··· SUPPLIED MATERIAL

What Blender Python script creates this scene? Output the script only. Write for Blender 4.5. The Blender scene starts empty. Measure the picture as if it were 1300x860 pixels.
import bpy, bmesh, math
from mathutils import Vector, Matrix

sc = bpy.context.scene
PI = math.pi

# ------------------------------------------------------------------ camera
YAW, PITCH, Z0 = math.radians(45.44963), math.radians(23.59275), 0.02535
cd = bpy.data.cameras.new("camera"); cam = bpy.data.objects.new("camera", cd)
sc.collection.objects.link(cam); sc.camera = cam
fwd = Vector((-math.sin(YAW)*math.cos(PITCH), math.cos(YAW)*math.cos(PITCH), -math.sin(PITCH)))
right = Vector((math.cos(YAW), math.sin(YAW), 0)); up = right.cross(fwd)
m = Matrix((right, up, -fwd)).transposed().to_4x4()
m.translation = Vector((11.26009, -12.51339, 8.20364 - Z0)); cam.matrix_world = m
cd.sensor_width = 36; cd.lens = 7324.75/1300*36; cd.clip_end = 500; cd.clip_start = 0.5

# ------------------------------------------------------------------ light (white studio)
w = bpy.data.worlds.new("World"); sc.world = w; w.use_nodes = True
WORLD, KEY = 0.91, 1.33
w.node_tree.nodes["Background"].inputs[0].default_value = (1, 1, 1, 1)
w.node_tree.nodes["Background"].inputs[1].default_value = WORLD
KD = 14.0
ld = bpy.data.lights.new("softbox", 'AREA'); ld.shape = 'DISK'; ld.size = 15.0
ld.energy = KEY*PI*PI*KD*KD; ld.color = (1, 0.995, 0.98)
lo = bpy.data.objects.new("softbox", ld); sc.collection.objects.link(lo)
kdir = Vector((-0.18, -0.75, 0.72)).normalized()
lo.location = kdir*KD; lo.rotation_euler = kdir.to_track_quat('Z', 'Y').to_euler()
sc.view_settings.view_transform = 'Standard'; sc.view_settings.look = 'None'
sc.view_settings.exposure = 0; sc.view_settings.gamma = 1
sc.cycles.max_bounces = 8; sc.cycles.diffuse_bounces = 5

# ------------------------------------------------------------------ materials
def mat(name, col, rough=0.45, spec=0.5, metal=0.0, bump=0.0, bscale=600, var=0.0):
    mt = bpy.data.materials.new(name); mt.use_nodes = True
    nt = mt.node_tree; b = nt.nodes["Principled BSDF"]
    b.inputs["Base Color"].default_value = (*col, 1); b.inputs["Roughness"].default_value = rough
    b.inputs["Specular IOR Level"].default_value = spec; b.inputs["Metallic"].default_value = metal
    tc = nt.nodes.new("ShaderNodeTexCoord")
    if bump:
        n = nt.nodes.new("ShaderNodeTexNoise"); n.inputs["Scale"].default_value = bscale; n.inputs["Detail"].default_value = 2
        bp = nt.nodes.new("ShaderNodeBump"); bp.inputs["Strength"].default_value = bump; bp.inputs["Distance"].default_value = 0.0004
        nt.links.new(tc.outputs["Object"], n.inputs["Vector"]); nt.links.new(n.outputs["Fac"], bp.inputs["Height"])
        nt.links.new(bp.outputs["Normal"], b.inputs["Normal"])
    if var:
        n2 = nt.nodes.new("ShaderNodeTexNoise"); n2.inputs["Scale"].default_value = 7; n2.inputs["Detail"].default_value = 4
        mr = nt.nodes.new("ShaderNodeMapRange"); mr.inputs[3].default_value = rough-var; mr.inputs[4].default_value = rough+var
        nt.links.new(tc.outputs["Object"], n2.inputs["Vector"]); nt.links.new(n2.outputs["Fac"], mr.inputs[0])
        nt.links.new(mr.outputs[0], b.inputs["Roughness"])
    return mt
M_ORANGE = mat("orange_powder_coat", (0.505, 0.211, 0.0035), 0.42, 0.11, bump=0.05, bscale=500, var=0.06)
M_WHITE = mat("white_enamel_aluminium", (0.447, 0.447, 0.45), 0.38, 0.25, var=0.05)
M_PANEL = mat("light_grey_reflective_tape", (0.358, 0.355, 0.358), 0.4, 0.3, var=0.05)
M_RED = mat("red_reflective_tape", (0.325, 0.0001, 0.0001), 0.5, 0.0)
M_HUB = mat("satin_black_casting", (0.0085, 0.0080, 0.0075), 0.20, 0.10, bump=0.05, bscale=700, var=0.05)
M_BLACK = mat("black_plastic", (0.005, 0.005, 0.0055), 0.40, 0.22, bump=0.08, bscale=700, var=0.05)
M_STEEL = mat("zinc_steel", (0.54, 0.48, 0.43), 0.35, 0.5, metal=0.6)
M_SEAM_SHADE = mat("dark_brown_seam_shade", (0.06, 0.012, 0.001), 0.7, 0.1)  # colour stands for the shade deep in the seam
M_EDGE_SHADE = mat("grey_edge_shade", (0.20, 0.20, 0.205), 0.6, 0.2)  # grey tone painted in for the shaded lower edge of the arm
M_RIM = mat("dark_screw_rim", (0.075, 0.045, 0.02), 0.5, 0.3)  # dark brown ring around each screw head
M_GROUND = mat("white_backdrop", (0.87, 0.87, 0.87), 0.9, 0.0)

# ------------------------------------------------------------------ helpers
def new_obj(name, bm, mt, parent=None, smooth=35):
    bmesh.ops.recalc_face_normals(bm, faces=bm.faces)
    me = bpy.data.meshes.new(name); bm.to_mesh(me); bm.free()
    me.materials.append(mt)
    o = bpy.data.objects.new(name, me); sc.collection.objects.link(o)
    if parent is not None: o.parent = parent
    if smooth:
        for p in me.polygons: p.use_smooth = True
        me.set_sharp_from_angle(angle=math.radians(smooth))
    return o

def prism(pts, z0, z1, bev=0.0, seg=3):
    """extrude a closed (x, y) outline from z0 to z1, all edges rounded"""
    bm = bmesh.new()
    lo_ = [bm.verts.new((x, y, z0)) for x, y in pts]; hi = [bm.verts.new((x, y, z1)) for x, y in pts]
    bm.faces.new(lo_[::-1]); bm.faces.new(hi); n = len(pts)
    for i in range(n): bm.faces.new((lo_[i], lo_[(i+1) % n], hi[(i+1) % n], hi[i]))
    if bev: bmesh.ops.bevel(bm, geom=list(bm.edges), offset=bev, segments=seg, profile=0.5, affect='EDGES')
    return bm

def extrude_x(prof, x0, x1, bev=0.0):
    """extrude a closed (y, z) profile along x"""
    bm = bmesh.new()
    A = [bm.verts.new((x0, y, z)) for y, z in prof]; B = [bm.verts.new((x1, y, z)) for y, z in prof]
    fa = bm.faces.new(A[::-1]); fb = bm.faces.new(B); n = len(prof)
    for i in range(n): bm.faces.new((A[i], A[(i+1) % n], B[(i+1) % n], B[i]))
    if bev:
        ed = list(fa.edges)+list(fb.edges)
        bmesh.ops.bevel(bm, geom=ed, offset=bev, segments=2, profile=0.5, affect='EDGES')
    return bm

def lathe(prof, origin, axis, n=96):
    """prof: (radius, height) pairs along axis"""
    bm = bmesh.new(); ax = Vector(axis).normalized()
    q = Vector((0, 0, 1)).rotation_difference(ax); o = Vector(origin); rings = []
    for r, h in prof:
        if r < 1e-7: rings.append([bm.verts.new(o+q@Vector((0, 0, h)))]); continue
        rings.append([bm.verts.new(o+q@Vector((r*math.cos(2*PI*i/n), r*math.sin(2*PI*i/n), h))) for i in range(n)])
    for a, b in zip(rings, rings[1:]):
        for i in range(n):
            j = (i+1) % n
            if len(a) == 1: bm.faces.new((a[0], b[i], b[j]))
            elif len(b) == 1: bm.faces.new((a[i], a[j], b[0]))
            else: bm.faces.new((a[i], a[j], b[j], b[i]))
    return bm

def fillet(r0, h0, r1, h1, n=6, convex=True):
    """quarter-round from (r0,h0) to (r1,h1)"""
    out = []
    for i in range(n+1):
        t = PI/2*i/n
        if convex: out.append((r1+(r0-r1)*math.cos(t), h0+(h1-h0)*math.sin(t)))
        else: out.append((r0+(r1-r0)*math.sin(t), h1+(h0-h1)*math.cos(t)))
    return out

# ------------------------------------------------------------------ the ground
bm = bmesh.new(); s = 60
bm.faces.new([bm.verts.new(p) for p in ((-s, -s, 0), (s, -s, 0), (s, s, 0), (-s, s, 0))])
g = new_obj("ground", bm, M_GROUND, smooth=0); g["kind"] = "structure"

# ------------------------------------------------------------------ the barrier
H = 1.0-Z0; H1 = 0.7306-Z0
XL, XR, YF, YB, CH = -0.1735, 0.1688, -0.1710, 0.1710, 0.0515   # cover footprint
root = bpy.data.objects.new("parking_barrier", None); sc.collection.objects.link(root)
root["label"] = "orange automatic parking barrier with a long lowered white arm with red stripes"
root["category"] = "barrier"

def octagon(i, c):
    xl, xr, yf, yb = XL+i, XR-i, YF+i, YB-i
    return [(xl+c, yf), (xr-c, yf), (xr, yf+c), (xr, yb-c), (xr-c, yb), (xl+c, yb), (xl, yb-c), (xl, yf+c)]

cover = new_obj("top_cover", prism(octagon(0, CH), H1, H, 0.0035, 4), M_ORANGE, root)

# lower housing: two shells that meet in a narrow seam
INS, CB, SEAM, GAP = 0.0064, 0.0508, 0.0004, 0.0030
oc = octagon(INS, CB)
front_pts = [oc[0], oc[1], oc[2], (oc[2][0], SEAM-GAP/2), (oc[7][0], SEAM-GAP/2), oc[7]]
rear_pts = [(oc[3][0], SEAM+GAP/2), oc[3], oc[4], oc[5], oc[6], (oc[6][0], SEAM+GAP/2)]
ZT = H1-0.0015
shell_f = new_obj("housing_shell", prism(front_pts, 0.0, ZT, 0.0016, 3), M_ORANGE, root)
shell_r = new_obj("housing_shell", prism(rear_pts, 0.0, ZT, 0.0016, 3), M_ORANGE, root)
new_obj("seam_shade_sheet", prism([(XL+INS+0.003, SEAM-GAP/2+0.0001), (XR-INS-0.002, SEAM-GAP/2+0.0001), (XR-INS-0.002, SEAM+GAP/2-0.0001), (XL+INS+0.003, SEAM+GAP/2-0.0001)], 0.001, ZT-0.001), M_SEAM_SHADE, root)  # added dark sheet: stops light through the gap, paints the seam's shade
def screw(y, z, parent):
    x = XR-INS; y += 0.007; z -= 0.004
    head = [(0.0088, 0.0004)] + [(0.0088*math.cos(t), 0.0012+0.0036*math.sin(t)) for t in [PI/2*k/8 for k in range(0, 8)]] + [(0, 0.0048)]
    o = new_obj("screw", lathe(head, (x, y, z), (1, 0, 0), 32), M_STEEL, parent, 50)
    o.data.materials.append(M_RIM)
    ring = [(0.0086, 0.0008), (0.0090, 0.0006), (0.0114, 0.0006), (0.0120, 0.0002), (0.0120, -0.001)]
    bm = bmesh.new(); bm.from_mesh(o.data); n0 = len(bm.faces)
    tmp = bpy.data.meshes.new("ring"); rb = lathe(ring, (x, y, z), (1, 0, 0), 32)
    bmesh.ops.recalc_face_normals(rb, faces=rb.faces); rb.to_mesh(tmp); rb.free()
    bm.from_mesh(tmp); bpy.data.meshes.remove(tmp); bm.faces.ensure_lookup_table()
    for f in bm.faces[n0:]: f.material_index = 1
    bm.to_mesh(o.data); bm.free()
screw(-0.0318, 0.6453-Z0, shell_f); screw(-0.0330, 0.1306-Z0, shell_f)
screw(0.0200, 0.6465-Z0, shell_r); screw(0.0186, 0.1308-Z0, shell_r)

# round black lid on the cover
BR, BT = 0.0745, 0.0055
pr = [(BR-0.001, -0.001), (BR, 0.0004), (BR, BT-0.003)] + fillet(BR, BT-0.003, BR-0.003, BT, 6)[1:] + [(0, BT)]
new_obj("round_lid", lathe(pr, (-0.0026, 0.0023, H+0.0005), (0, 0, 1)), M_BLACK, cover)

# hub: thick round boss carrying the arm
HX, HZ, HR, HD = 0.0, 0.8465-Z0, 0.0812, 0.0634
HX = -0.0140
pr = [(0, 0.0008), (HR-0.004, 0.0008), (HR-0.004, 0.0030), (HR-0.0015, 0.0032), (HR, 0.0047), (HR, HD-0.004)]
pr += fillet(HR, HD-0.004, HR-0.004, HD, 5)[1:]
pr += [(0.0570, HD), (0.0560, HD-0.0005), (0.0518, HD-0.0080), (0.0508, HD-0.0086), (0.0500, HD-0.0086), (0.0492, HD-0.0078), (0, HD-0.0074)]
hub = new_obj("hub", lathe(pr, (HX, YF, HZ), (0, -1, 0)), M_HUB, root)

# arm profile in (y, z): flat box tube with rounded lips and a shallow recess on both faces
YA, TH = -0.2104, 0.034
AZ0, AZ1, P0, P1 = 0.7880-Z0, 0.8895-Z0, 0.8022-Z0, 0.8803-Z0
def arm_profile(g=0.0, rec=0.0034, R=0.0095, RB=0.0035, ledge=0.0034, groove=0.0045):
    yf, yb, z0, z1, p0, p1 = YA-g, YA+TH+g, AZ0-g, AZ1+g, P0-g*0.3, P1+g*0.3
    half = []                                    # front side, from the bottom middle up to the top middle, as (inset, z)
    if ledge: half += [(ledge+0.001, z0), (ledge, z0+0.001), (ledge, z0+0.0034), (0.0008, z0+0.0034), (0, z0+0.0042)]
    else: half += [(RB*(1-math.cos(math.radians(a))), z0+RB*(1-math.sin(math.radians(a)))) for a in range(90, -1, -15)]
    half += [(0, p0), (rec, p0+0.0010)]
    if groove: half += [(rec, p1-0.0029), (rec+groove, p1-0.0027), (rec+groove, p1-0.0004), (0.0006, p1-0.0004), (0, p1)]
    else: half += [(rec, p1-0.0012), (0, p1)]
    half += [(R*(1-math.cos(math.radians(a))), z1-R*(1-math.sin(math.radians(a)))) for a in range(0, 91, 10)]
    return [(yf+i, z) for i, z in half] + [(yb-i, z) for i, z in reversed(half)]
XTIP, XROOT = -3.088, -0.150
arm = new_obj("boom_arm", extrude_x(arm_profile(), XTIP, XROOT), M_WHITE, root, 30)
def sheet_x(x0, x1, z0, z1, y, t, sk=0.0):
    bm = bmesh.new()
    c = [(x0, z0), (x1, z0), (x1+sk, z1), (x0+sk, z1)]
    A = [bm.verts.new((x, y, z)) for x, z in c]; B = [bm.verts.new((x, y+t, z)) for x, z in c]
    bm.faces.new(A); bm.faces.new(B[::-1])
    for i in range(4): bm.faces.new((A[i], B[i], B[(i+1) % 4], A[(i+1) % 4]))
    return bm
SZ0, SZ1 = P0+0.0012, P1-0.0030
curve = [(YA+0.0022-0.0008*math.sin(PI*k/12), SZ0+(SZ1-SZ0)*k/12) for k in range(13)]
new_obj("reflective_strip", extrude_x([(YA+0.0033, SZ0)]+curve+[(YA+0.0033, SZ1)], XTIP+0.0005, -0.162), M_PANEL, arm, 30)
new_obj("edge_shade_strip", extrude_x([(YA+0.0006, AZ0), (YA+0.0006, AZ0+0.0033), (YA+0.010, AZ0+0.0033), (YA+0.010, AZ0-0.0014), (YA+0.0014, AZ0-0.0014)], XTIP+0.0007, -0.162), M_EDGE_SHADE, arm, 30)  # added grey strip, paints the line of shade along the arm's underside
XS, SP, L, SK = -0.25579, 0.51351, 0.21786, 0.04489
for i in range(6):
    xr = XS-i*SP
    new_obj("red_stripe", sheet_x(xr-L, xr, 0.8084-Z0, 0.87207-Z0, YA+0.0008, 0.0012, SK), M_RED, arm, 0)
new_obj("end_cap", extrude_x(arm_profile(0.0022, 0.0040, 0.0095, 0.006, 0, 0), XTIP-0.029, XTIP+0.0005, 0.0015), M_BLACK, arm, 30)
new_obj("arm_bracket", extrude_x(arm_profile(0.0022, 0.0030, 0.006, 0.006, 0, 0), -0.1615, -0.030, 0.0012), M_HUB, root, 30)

······

> TASK
Using the material above, quote the first line and each line after it, stopping at and including the line that holds "cd.sensor_width = 36;".

> CORRECT ANSWER
What Blender Python script creates this scene? Output the script only. Write for Blender 4.5. The Blender scene starts empty. Measure the picture as if it were 1300x860 pixels.
import bpy, bmesh, math
from mathutils import Vector, Matrix

sc = bpy.context.scene
PI = math.pi

# ------------------------------------------------------------------ camera
YAW, PITCH, Z0 = math.radians(45.44963), math.radians(23.59275), 0.02535
cd = bpy.data.cameras.new("camera"); cam = bpy.data.objects.new("camera", cd)
sc.collection.objects.link(cam); sc.camera = cam
fwd = Vector((-math.sin(YAW)*math.cos(PITCH), math.cos(YAW)*math.cos(PITCH), -math.sin(PITCH)))
right = Vector((math.cos(YAW), math.sin(YAW), 0)); up = right.cross(fwd)
m = Matrix((right, up, -fwd)).transposed().to_4x4()
m.translation = Vector((11.26009, -12.51339, 8.20364 - Z0)); cam.matrix_world = m
cd.sensor_width = 36; cd.lens = 7324.75/1300*36; cd.clip_end = 500; cd.clip_start = 0.5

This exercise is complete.